Middle East Opinion: What "Lincoln" Shows Us About Personal Politics in the Gulf States
Sean Foley writes for EA:
Tonight, we will find out if "Lincoln" wins Best Picture in the Academy Awards Ceremony in California. Set in early 1865 during the closing months of the US Civil War, the movie features Daniel Day Lewis as President Abraham Lincoln, trying to win Congressional approval for the 13th Amendment to the Constitution --- a measure that would outlaw slavery in America.
With Barack Obama as the first African American President and hailing from Lincoln’s home state of Illinois, many commentators have made comparisons between the two men and their political eras in America.
But Lincoln offers insights for politics beyond American shores and the 1860s --- for example, in today's six Gulf State monarchies.
From Saudi Arabia to Oman to the United Arab Emirates, business leaders, leading cultural figures and members of royal families hold diwans (majlis), where they grant personal audiences to ordinary individuals, listen to their problems, and offer assistance. These meetings occur several times a week, go on for hours, and involve both men and women.
The encounters are a key part of local government in the Gulf: they force powerful elites to be personally accessible to ordinary citizens, permitting them to voice concerns, hold leaders accountable, and maintain a just social order. By contrast, the leaders of Egypt and the other republics in the Arab Middle East rarely have one-on-one meetings with ordinary citizens or have opportunities to hear their concerns directly.
In an early scene in Lincoln, the President and one of his most trusted advisors, Secretary of State William Seward, meet Mr. and Mrs. Jolly, an ordinary couple from Missouri. The Jollys ask Lincoln to reverse a decision made two years earlier by a top US general to strip them of a toll booth that they ran near Jefferson City. Lincoln and Seward not only listen to the couple’s concerns --- they also seek their views on the end of the Civil War, freedom for enslaved blacks, and the thirteenth amendment.
As the meeting concludes, Lincoln promises to investigate the Jollys’ claim to the toll booth by the next day. He also asks the couple to visit their Congressman, who has not taken a position on the 13th amendment, and voice their strong support for it. The couple leaves the room clearly aware of the political quid pro quo sought by the President.

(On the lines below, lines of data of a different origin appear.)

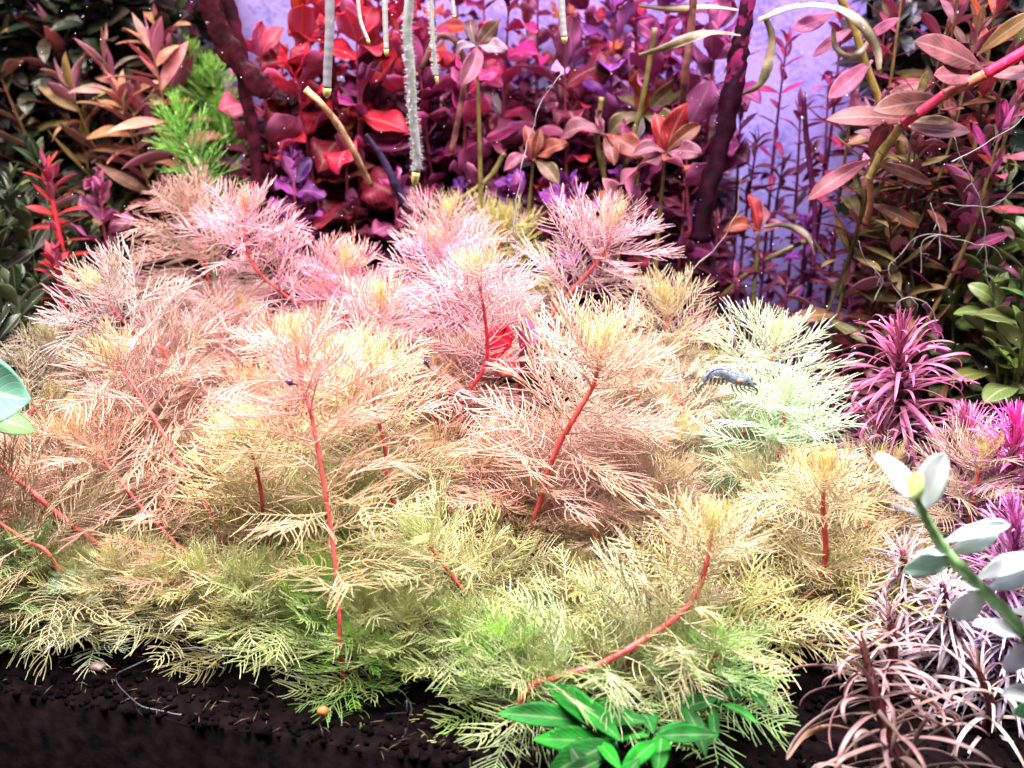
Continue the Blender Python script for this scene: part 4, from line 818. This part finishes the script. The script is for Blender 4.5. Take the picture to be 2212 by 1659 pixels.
for k in range(5):
    m = MB(); a = 1530 + 10 * k; m.tube([S(a, 816), S(a - 1, 826), S(a - 5, 834)], [.0009, .0009, .0003], 5); link('swimmeret', m.mesh('swimmeret', [M_shrimp]), t, color=(.38, .38, .34))
for k in range(2):
    m = MB(); m.tube(spline([S(1634, 838), S(1645, 846 + 3 * k), S(1640 - 8 * k, 856 + 4 * k)], 10), [.0005 - .00003 * i for i in range(11)], 5); link('claw_arm', m.mesh('claw_arm', [M_shrimp]), t, color=(.04, .06, .08))
for k in range(2):
    m = MB(); m.tube(spline([S(1638, 835), S(1662, 826 - 20 * k), S(1690, 836 - 40 * k)], 12), .00018, 4); link('antenna', m.mesh('antenna', [M_shrimp]), t, color=(.3, .3, .32))
t.scale = (.88, .88, .88)
# snails
def snail(lab, u, v, y, s, shell, body, ax):
    t = thing('snail', P(u, v, y), lab, 'snail'); m = MB(); d = Vector(ax).normalized()
    cen = []; rad = []
    for i in range(60):
        f = i / 59; a = f * 2 * math.pi * 3.2; rr_ = .55 * s * (1 - f) ** 1.1
        A = d.orthogonal().normalized(); B = d.cross(A); cen.append(d * (s * 1.9 * f) + (A * math.cos(a) + B * math.sin(a)) * rr_ * .8); rad.append(s * .72 * (1 - f) ** .9 + .00008)
    m.tube(cen, rad, 9); link('shell', m.mesh('shell', [M_shell]), t, color=shell)
    m = MB(); m.tube([Vector((0, 0, 0)), -d * s * .9, -d * s * 1.9, -d * s * 2.5], [s * .6, s * .62, s * .45, s * .15], 8); link('foot', m.mesh('foot', [M_root]), t, color=body)
snail('tiny dark snail with brown foot on the pink leaves left of the red leaf', 922, 785, .455, .0014, (.02, .02, .05), (.25, .1, .04), (-.4, -.3, 1))
snail('small purplish snail clinging to the salmon shoot with the bare red stem', 628, 826, .44, .0015, (.06, .02, .05), (.3, .12, .12), (-1, -.2, .4))
snail('tiny brown snail at the foot of the thick bare red stem, left', 433, 1055, .47, .0009, (.05, .02, .01), (.2, .1, .03), (1, -.2, .2))
# pebble
m = MB(); q = PZ(697, 1536, .002); m.ell((0, 0, 0), (.0026, .0024, .0021), 12, 8, bump=.25); o = link('pebble', m.mesh('pebble', [M_root]), mat=Matrix.Translation(q), color=(.5, .18, .05)); tag(o, 'small orange pebble on the black soil below the dark lime tuft', 'pebble')
m = MB(); q = PZ(210, 1440, .003); m.ell((0, 0, 0), (.004, .003, .0018), 12, 8, bump=.3); o = link('pebble', m.mesh('pebble', [M_root]), mat=Matrix.Translation(q), color=(.12, .08, .06)); tag(o, 'dull brown pebble on the soil at the lower left, under the mint shoot', 'pebble')

# ------------------------------------------------------------------ undergrowth (nobody could count it); red and green masses added to darken the gaps
def soup(name, meshes, spots, mat):
    vs = []; fs = []; mi = []; off = 0; cache = []
    for me in meshes:
        a = np.empty(len(me.vertices) * 3); me.vertices.foreach_get('co', a); cache.append((a.reshape(-1, 3), [tuple(p.vertices) for p in me.polygons]))
    for (p, d, up, s) in spots:
        a, f = random.choice(cache); Rm = np.array(orient(d, up)); vs.append((a * s) @ Rm.T + np.array(p)); fs += [tuple(i + off for i in q) for q in f]; off += len(a)
    me = bpy.data.meshes.new(name); me.from_pydata(np.concatenate(vs).tolist(), [], fs); me.materials.append(mat); me.update()
    return kind(link(name, me), 'stuff')
def low_mesh(W, L): return blade(L=L, W=W, n=4, mm=2, arch=.6, fold=.2)
LO = [low_mesh(.014, .026), low_mesh(.01, .028), low_mesh(.017, .024)]
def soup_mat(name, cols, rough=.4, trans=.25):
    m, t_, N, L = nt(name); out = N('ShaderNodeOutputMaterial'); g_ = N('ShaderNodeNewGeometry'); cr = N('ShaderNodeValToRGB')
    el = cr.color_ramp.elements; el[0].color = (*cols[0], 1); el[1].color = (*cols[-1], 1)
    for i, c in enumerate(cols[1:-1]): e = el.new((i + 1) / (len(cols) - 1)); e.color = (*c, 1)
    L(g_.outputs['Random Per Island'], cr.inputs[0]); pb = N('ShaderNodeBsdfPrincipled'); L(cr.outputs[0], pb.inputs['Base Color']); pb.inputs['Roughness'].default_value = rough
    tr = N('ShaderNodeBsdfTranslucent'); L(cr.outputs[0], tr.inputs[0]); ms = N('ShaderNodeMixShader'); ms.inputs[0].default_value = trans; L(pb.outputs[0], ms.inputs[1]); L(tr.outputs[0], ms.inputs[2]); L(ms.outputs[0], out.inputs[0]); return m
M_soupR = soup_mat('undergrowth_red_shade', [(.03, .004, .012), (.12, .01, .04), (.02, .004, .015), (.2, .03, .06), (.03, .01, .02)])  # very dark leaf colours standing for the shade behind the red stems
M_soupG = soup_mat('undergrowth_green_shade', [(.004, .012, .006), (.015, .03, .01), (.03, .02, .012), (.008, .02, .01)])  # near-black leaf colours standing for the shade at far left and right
def rd(): return Vector((U(-1, 1), U(-1, .6), U(-.5, .8)))
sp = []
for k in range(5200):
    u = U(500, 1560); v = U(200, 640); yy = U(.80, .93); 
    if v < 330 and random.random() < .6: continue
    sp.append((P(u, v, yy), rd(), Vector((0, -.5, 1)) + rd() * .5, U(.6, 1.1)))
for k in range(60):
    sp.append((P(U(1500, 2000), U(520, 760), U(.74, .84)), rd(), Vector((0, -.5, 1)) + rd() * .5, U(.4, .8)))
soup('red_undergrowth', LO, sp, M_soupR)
sp = []
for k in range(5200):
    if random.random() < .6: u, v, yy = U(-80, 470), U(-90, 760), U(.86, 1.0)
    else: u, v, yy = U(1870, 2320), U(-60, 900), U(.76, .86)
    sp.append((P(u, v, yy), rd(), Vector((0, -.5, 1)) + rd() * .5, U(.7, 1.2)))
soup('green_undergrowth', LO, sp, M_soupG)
M_soupF = soup_mat('undergrowth_fine', [(.50, .46, .16), (.55, .42, .22), (.42, .50, .14), (.6, .48, .28)], trans=.3)
FL = [feather(L=.035, pairs=7, plen=.4, arch=.8, seed=90 + i, r=.0004) for i in range(3)]
sp = []
for k in range(1500):
    u = U(-60, 1950); v = U(lerp_tab(u, TOP) + 130, lerp_tab(u, BOT) + 60); zz = U(.0, .03)
    q = PZ(u, v, zz)
    if 1060 < u < 1260 and v < 900: continue
    sp.append((q, rd(), Vector((0, -.5, 1)) + rd() * .4, U(.7, 1.1)))
soup('fine_undergrowth', FL, sp, M_soupF)

g = MB()
for k in range(420):
    p = bed(U(-.2, .62), U(0, 1) ** 1.3 * .06) + Vector((0, 0, U(.0015, .003))); d = Vector((U(-1, 1), U(-1, 1), U(-.2, .25))).normalized() * U(.002, .008)
    g.tube([p, p + d * .5 + Vector((0, 0, U(0, .001))), p + d], [.00012, .0002, .0001], 3)
kind(link('leaf_litter', g.mesh('leaf_litter', [soup_mat('litter', [(.05, .03, .015), (.16, .1, .05), (.08, .08, .03), (.2, .08, .05)])])), 'stuff')
# drifting specks in the water
m = MB()
for k in range(430):
    u = U(-50, 2262); v = U(-40, 900) if random.random() < .8 else U(0, 1500); yy = U(.42, .62); r = U(.0001, .00022) * (1.6 if random.random() < .08 else 1)
    m.ell(P(u, v, yy), (r, r, r), 5, 4)
mm_, t_, N, L = nt('speck'); out = N('ShaderNodeOutputMaterial'); pb = N('ShaderNodeBsdfPrincipled'); pb.inputs['Base Color'].default_value = (.9, .88, .92, 1); pb.inputs['Roughness'].default_value = .3; L(pb.outputs[0], out.inputs[0])
kind(link('drifting_specks', m.mesh('drifting_specks', [mm_])), 'stuff')
print('objects', len(bpy.data.objects), 'tris', sum(len(p.vertices) - 2 for me in bpy.data.meshes for p in me.polygons))
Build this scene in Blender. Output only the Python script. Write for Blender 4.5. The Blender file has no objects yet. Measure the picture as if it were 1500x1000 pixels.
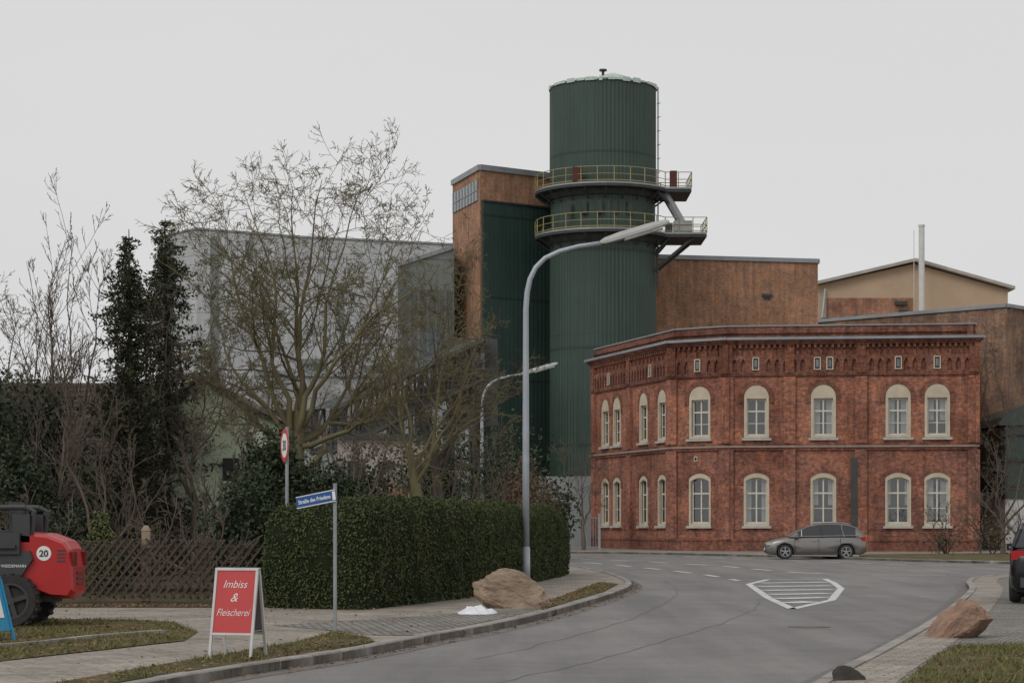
import bpy, bmesh, math, random
import numpy as np
from mathutils import Vector, Matrix, noise
from mathutils.geometry import tessellate_polygon
random.seed(7)
scene = bpy.context.scene
COL = scene.collection

# ------------------------------------------------------------------ helpers
def link(o, parent=None):
    COL.objects.link(o)
    if parent is not None:
        o.parent = parent
    return o

def empty(name):
    o = bpy.data.objects.new(name, None)
    o.empty_display_size = 0.5
    COL.objects.link(o)
    return o

class MB:
    def __init__(s):
        s.v = []; s.f = []; s.m = []
    def add(s, vs, fs, mi=0):
        b = len(s.v)
        s.v.extend([tuple(v) for v in vs])
        for f in fs:
            s.f.append(tuple(i + b for i in f)); s.m.append(mi)
    def box(s, c, size, mi=0, M=None, taper=1.0):
        hx, hy, hz = size[0]/2, size[1]/2, size[2]/2
        vs = []
        for z in (-1, 1):
            t = taper if z > 0 else 1.0
            for x, y in ((-1,-1),(1,-1),(1,1),(-1,1)):
                vs.append(Vector((c[0]+x*hx*t, c[1]+y*hy*t, c[2]+z*hz)))
        if M is not None:
            vs = [M @ v for v in vs]
        s.add(vs, [(0,3,2,1),(4,5,6,7),(0,1,5,4),(1,2,6,5),(2,3,7,6),(3,0,4,7)], mi)
    def tube(s, pts, rad, n=8, mi=0, caps=True):
        pts = [Vector(p) for p in pts]
        if not hasattr(rad, '__len__'):
            rad = [rad]*len(pts)
        b = len(s.v); k = len(pts)
        for i, p in enumerate(pts):
            d = (pts[min(i+1, k-1)] - pts[max(i-1, 0)])
            if d.length < 1e-9: d = Vector((0,0,1))
            d.normalize()
            ref = Vector((0,0,1)) if abs(d.z) < 0.9 else Vector((1,0,0))
            if i > 0: ref = prev
            u = (ref - d*ref.dot(d))
            if u.length < 1e-6: u = d.orthogonal()
            u.normalize(); w = d.cross(u); prev = u
            for j in range(n):
                a = 2*math.pi*j/n
                q = p + (u*math.cos(a) + w*math.sin(a))*rad[i]
                s.v.append((q.x, q.y, q.z))
        for i in range(k-1):
            for j in range(n):
                j2 = (j+1) % n
                s.f.append((b+i*n+j, b+i*n+j2, b+(i+1)*n+j2, b+(i+1)*n+j)); s.m.append(mi)
        if caps:
            s.f.append(tuple(b+j for j in reversed(range(n)))); s.m.append(mi)
            s.f.append(tuple(b+(k-1)*n+j for j in range(n))); s.m.append(mi)
    def mesh(s, me, M, mi=0):
        s.add([M @ v.co for v in me.vertices], [tuple(p.vertices) for p in me.polygons], mi)
    def build(s, name, mats, parent=None, smooth=False):
        me = bpy.data.meshes.new(name)
        me.from_pydata(s.v, [], s.f)
        for m in mats: me.materials.append(m)
        me.polygons.foreach_set('material_index', s.m)
        if smooth:
            me.polygons.foreach_set('use_smooth', [True]*len(me.polygons))
        me.update()
        o = bpy.data.objects.new(name, me)
        return link(o, parent)

def np_mesh(name, V, F, mats, parent=None):
    me = bpy.data.meshes.new(name)
    V = np.asarray(V, dtype=np.float32); F = np.asarray(F, dtype=np.int32)
    k = F.shape[1]
    me.vertices.add(len(V)); me.vertices.foreach_set('co', V.ravel())
    me.loops.add(F.size); me.loops.foreach_set('vertex_index', F.ravel())
    me.polygons.add(len(F))
    me.polygons.foreach_set('loop_start', np.arange(0, F.size, k, dtype=np.int32))
    for m in mats: me.materials.append(m)
    me.update(calc_edges=True); me.validate()
    o = bpy.data.objects.new(name, me)
    return link(o, parent)

def shape2d(outer, holes, depth):
    cu = bpy.data.curves.new('tmp', 'CURVE'); cu.dimensions = '2D'; cu.fill_mode = 'BOTH'
    cu.extrude = depth/2
    for ring in [outer] + list(holes):
        sp = cu.splines.new('POLY'); sp.points.add(len(ring)-1)
        for i, (x, y) in enumerate(ring): sp.points[i].co = (x, y, 0, 1)
        sp.use_cyclic_u = True
    ob = bpy.data.objects.new('tmp', cu)
    me = bpy.data.meshes.new_from_object(ob)
    bpy.data.objects.remove(ob); bpy.data.curves.remove(cu)
    return me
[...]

The President’s meeting with the Jollys is not just a construction by director Stephen Spielberg. Lincoln spent close to four hours a day meeting with petitioners from all walks of life while in the White House. Through these personal exchanges, Lincoln and his top advisors measured public opinion and harnessed it for their political objectives. The meetings helped cement Lincoln’s legitimacy with the American public during wartime and aided his landslide victory in the 1864 Presidential elections.
Almost 150 years later, US Presidents have largely abandoned meeting with ordinary citizens in the White House. Such meetings can be dangerous, and there are a host of other tools that Presidents can employ to find out public opinion and to communicate with voters, Congress, and the wider world.
By contrast, Gulf leaders still use the same personal form of politics that served Lincoln well. Such strategies may explain why they have weathered the political changes over the past 2 1/2 years, in contrast to counterparts from Egypt to Libya to Syria.